Oil Breaches $110 as Iran War Keeps Strait of Hormuz Closed
- By The Financial District

- 30 minutes ago
- 1 min read
Oil prices crossed $110 per barrel for the first time since the early months of Russia’s invasion of Ukraine in 2022, with no signs of slowing in what has been the fastest oil rally since the 1980s, Jake Conley reported for Yahoo Finance.

Futures on the international benchmark Brent crude and the US benchmark West Texas Intermediate (WTI) crude both jumped more than 25% to cross $110 per barrel in overnight trading as of 11 p.m. ET on Sunday.
Brent crude and WTI have now gained more than 50% and 60%, respectively, since the conflict began. US futures slipped into the red as the session opened.
Futures on the S&P 500 and the Nasdaq 100 both lost roughly 1.5%, while contracts on the Dow Jones Industrial Average dropped a steeper 2%.
Since the US and Israel began air strikes against Iran on Feb. 28—killing Supreme Leader Ali Khamenei and stoking violent retaliation from the Iranian regime—oil prices have soared, notching their largest weekly gain since at least 1985.

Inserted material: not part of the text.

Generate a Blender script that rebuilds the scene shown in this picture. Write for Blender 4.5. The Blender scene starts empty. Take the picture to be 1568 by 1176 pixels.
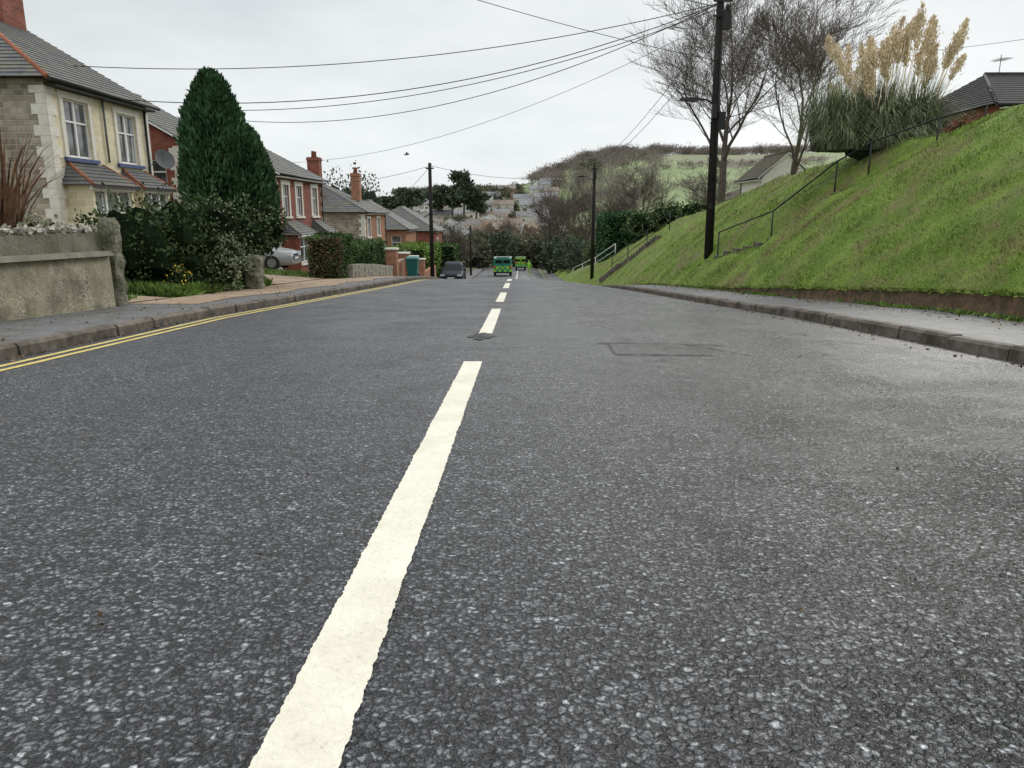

Critically, the conflict has brought tanker traffic through the Strait of Hormuz to a standstill.
Roughly 20 million barrels of oil per day, or about a fifth of the world’s seaborne crude supply, passes through the waterway connecting the Persian Gulf to the wider international market each day.
Data from Vortexa show that roughly 16 million barrels per day of oil have been stranded behind the strait and cut off from the global market.